> Given exercise:
Write out each line of the material again, word for word.

===============

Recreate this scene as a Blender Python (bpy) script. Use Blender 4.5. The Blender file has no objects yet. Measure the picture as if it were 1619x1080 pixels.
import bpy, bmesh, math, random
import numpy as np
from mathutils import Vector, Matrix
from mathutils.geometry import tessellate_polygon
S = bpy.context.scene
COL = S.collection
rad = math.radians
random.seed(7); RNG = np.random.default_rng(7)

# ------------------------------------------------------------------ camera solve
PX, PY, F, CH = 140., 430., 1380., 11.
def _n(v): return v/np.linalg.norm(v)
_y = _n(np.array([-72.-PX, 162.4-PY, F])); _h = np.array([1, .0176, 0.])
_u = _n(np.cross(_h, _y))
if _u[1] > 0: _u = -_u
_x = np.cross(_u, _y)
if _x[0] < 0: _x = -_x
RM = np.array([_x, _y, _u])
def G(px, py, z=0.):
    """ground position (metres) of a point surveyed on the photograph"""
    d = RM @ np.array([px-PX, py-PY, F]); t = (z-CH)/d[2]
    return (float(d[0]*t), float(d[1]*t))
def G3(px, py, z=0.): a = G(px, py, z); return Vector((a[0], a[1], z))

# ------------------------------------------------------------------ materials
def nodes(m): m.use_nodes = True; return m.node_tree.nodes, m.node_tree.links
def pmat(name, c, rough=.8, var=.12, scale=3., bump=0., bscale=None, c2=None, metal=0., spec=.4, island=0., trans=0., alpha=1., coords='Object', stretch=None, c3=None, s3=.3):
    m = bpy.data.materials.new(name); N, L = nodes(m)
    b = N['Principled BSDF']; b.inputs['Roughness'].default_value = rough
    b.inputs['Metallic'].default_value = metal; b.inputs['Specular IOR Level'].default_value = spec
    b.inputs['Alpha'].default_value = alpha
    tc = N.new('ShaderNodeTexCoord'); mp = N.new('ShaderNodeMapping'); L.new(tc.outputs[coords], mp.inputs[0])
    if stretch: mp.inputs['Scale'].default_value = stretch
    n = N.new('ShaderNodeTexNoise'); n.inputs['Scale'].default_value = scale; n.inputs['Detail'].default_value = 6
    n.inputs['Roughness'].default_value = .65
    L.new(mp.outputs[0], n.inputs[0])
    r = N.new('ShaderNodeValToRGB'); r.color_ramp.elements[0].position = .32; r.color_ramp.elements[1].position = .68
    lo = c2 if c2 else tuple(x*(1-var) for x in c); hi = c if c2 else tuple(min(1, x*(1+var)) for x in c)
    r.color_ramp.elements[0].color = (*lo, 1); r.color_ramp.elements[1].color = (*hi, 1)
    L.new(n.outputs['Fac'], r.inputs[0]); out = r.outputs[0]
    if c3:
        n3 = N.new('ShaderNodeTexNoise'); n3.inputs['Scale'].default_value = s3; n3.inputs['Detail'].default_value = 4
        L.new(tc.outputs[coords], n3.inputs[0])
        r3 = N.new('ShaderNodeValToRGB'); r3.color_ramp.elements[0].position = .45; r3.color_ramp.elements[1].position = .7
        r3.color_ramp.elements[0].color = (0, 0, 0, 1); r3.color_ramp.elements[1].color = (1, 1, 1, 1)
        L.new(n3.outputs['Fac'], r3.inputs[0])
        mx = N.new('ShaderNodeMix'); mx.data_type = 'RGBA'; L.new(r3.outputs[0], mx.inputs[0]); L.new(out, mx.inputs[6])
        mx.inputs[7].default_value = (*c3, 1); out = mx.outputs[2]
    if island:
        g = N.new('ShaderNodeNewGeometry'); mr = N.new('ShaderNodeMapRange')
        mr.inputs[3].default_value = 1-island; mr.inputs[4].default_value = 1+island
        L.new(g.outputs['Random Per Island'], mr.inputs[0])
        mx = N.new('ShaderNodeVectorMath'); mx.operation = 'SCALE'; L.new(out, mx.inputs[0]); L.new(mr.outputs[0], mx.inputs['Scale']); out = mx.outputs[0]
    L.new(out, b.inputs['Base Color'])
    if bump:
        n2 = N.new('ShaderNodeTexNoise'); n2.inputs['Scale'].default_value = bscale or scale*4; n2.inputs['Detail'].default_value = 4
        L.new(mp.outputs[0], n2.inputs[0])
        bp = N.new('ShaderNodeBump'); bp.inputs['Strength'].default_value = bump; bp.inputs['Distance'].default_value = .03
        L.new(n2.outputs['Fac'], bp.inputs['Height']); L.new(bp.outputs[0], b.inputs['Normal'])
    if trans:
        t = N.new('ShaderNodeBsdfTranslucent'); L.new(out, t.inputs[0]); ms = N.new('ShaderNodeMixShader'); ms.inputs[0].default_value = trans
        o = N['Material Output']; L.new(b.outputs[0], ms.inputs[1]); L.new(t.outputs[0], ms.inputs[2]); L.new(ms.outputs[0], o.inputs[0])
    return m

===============

> Answer below:
Recreate this scene as a Blender Python (bpy) script. Use Blender 4.5. The Blender file has no objects yet. Measure the picture as if it were 1619x1080 pixels.
import bpy, bmesh, math, random
import numpy as np
from mathutils import Vector, Matrix
from mathutils.geometry import tessellate_polygon
S = bpy.context.scene
COL = S.collection
rad = math.radians
random.seed(7); RNG = np.random.default_rng(7)

# ------------------------------------------------------------------ camera solve
PX, PY, F, CH = 140., 430., 1380., 11.
def _n(v): return v/np.linalg.norm(v)
_y = _n(np.array([-72.-PX, 162.4-PY, F])); _h = np.array([1, .0176, 0.])
_u = _n(np.cross(_h, _y))
if _u[1] > 0: _u = -_u
_x = np.cross(_u, _y)
if _x[0] < 0: _x = -_x
RM = np.array([_x, _y, _u])
def G(px, py, z=0.):
    """ground position (metres) of a point surveyed on the photograph"""
    d = RM @ np.array([px-PX, py-PY, F]); t = (z-CH)/d[2]
    return (float(d[0]*t), float(d[1]*t))
def G3(px, py, z=0.): a = G(px, py, z); return Vector((a[0], a[1], z))

# ------------------------------------------------------------------ materials
def nodes(m): m.use_nodes = True; return m.node_tree.nodes, m.node_tree.links
def pmat(name, c, rough=.8, var=.12, scale=3., bump=0., bscale=None, c2=None, metal=0., spec=.4, island=0., trans=0., alpha=1., coords='Object', stretch=None, c3=None, s3=.3):
    m = bpy.data.materials.new(name); N, L = nodes(m)
    b = N['Principled BSDF']; b.inputs['Roughness'].default_value = rough
    b.inputs['Metallic'].default_value = metal; b.inputs['Specular IOR Level'].default_value = spec
    b.inputs['Alpha'].default_value = alpha
    tc = N.new('ShaderNodeTexCoord'); mp = N.new('ShaderNodeMapping'); L.new(tc.outputs[coords], mp.inputs[0])
    if stretch: mp.inputs['Scale'].default_value = stretch
    n = N.new('ShaderNodeTexNoise'); n.inputs['Scale'].default_value = scale; n.inputs['Detail'].default_value = 6
    n.inputs['Roughness'].default_value = .65
    L.new(mp.outputs[0], n.inputs[0])
    r = N.new('ShaderNodeValToRGB'); r.color_ramp.elements[0].position = .32; r.color_ramp.elements[1].position = .68
    lo = c2 if c2 else tuple(x*(1-var) for x in c); hi = c if c2 else tuple(min(1, x*(1+var)) for x in c)
    r.color_ramp.elements[0].color = (*lo, 1); r.color_ramp.elements[1].color = (*hi, 1)
    L.new(n.outputs['Fac'], r.inputs[0]); out = r.outputs[0]
    if c3:
        n3 = N.new('ShaderNodeTexNoise'); n3.inputs['Scale'].default_value = s3; n3.inputs['Detail'].default_value = 4
        L.new(tc.outputs[coords], n3.inputs[0])
        r3 = N.new('ShaderNodeValToRGB'); r3.color_ramp.elements[0].position = .45; r3.color_ramp.elements[1].position = .7
        r3.color_ramp.elements[0].color = (0, 0, 0, 1); r3.color_ramp.elements[1].color = (1, 1, 1, 1)
        L.new(n3.outputs['Fac'], r3.inputs[0])
        mx = N.new('ShaderNodeMix'); mx.data_type = 'RGBA'; L.new(r3.outputs[0], mx.inputs[0]); L.new(out, mx.inputs[6])
        mx.inputs[7].default_value = (*c3, 1); out = mx.outputs[2]
    if island:
        g = N.new('ShaderNodeNewGeometry'); mr = N.new('ShaderNodeMapRange')
        mr.inputs[3].default_value = 1-island; mr.inputs[4].default_value = 1+island
        L.new(g.outputs['Random Per Island'], mr.inputs[0])
        mx = N.new('ShaderNodeVectorMath'); mx.operation = 'SCALE'; L.new(out, mx.inputs[0]); L.new(mr.outputs[0], mx.inputs['Scale']); out = mx.outputs[0]
    L.new(out, b.inputs['Base Color'])
    if bump:
        n2 = N.new('ShaderNodeTexNoise'); n2.inputs['Scale'].default_value = bscale or scale*4; n2.inputs['Detail'].default_value = 4
        L.new(mp.outputs[0], n2.inputs[0])
        bp = N.new('ShaderNodeBump'); bp.inputs['Strength'].default_value = bump; bp.inputs['Distance'].default_value = .03
        L.new(n2.outputs['Fac'], bp.inputs['Height']); L.new(bp.outputs[0], b.inputs['Normal'])
    if trans:
        t = N.new('ShaderNodeBsdfTranslucent'); L.new(out, t.inputs[0]); ms = N.new('ShaderNodeMixShader'); ms.inputs[0].default_value = trans
        o = N['Material Output']; L.new(b.outputs[0], ms.inputs[1]); L.new(t.outputs[0], ms.inputs[2]); L.new(ms.outputs[0], o.inputs[0])
    return m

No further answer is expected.